The court went on to say, at [20]:
"The Sentencing Council's Imposition Guideline specifically indicates that a factor indicating that it would not be appropriate to suspend a prison sentence is where appropriate punishment can only be achieved by immediate custody. That is so in this case. and will be so in most cases of attempting to pervert the course of public justice."
That decision of the court was cited in Attorney-General's Reference (R v Graham),
to which we have already referred. At [21] this court said:
"Overall the general trend of the authorities is that in cases of perverting the course of justice an immediate custodial sentence is almost invariably to be imposed. Although the language varies somewhat from case to case, that is the gist of all the authorities. Accordingly, there needs to be a high degree of exceptionality if an immediate custodial sentence is not to be imposed for such offending."
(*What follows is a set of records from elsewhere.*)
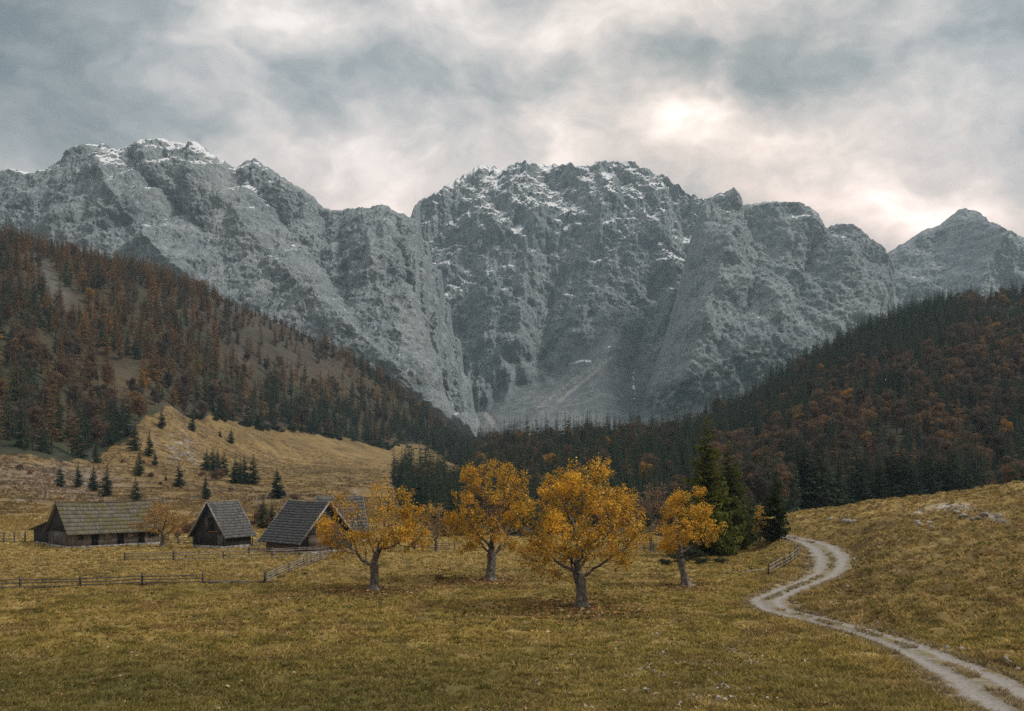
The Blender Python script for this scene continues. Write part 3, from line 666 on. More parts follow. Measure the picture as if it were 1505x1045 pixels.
# forest kinds at 20 m
SPR = [conifer(10+i, 20, 3.7+.4*i, 28, 6, 4, bare=.05, droop=.5, up=.22, hang=.25) for i in range(4)]
LAR = [conifer(30+i, 20, 3.7+.4*i, 24, 6, 4, bare=.10, droop=.22, up=.15, wid=.40, gap=.18, powr=.72) for i in range(3)]
BEE = [broadleaf(50+i, 20, R_, nl, .60, z0=.08, lobes=lb, nbr=60) for i, (R_, nl, lb) in enumerate(((4.2, 2600, 16), (5.2, 3300, 26), (6.2, 3600, 20), (6.6, 3900, 34), (4.6, 1100, 22)))]
FOREST_ME = {'spruce': [one_mesh('spruce', c, trunk_np(20, .28, 5), [M_SPRUCE, M_BARK2]) for c in SPR],
             'larch': [one_mesh('larch', c, trunk_np(20, .26, 5), [M_LARCH, M_BARK2]) for c in LAR],
             'beech': [one_mesh('beech', (b[0], b[1]), (b[2], b[3]), [M_BEECH, M_TWIG]) for b in BEE]}

# ------------------------------------------------------------------ the woods on the hillsides
fr = np.random.default_rng(21)
def scatter(x0, x1, y0, y1, sp):
    gx, gy = np.meshgrid(np.arange(x0, x1, sp), np.arange(y0, y1, sp)); gx = gx+fr.uniform(-.5, .5, gx.shape)*sp; gy = gy+fr.uniform(-.5, .5, gy.shape)*sp
    return gx.ravel(), gy.ravel()
a = scatter(-760, 40, 300, 1150, 7.8); b = scatter(-60, 760, 176, 960, 6.4)
fx, fy = np.concatenate([a[0], b[0]]), np.concatenate([a[1], b[1]]); grp = np.concatenate([np.zeros(len(a[0])), np.ones(len(b[0]))])
fu = CX+F*fx/fy; fz = base_h(fx, fy)+rough_h(fx, fy); fpy = HY-(fz-CAMZ)/fy*F
keep = (forest_mask(fx, fy) > .5)&(fu > -230)&(fu < 1750)&(((grp == 0)&(fu < 690)&~((fu > 578)&(fy < 480)))|((grp == 1)&((fu >= 690)|((fu > 578)&(fy < 480)))))
n1f = fbm(fx/55, fy/80, 3, 401); n2f = fbm(fx/25, fy/35, 2, 405); rnd = fr.random(len(fx))
left = grp == 0
edgey = fY[9](fu); esz = base_h((fu-CX)/F*edgey, edgey); epy = HY-(esz-CAMZ)/edgey*F
gapw = np.clip(1.0*blob(fu, fpy, 175, 565, 30, 30, .9)+.85*blob(fu, fpy, 475, 548, 60, 20, .45)+.5*blob(fu, fpy, 385, 512, 60, 24, .4)+.85*blob(fu, fpy, 80, 420, 12, 60, -.55)+.15*blob(fu, fpy, 400, 468, 90, 34, .45), 0, 1)
keep &= ~(left&(rnd < np.clip(gapw*1.05+.17-n1f*.6, 0, .97)))
keep &= ~((~left)&(rnd < .08))
keep &= ~((~left)&(blob(fu, fpy, 1475, 455, 40, 18) > .4)&(rnd < .75))
ps = np.where(left, .20+.65*sstep(75, 10, epy-fpy)*sstep(300, 380, fu)+.5*sstep(590, 650, fpy)*sstep(260, 200, fu)+.45*n1f+.15*(fu > 600),
     .42+.95*n1f+.9*(fy < 322)*(fu > 1150)*(fu < 1445)+.30*(fu < 1020)+.65*sstep(80, 15, fpy-(HY-(fZ[10](fu)-CAMZ)/fY[10](fu)*F))*(fu > 1000)*(fu < 1400)+.25*sstep(540, 480, fpy)*(fu > 1330)+.5*(fu < 690))
r2 = fr.random(len(fx)); kind = np.where(r2 < ps, 0, np.where(fr.random(len(fx)) < np.where(left, .72+.25*sstep(600, 500, fpy)-.35*sstep(300, 100, fu)*sstep(480, 560, fpy), .16), 1, 2))
hh = np.where(left, fr.uniform(13, 22, len(fx)), fr.uniform(12, 19, len(fx)))*np.where(~left&(fu < 1100), .62+.38*sstep(180, 420, fy), 1)*np.where(kind == 2, .80, 1)*(1+.12*n2f)
hh *= np.where(~left&(fy < 330)&(kind == 0), 1.12, 1)*np.where(~left&(fy > 700), 1.15, 1)
hh *= np.where(fr.random(len(fx)) < .16, .6, 1)*np.where(~left&(fu < 1020)&(fy > 420)&(kind == 0), fr.uniform(.75, 1.35, len(fx)), 1)
hh *= np.where(blob(fu, fpy, 400, 465, 90, 40, .45) > .4, .55, 1)
fx, fy, fz, fu, fpy, kind, hh, left = [q[keep] for q in (fx, fy, fz, fu, fpy, kind, hh, left)]
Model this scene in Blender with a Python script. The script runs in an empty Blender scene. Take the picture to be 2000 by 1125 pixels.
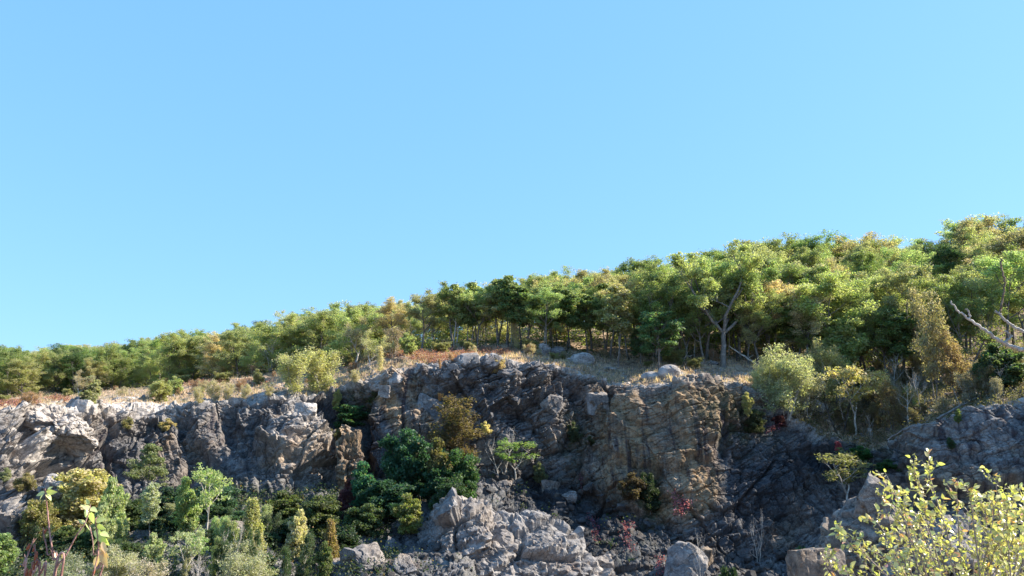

Those two cases, which predate the Perverting guideline, reflect the long-established principles that doing acts tending and intended to pervert the course of justice is by its nature always a very serious offence, and that the inherent seriousness of such conduct almost always requires an immediate custodial sentence. References to "exceptional circumstances", and cognate terms, are a convenient shorthand; but in our view they simply emphasise that there will be few cases in which the normal consequence of immediate custody can properly be avoided, and that very compelling reasons will be needed if immediate custody is to be avoided. We do not think it helpful to treat such references as imposing a separate legal test of exceptionality.
"… almost invariably an immediate custodial sentence should and will be imposed in cases of perverting the course of justice."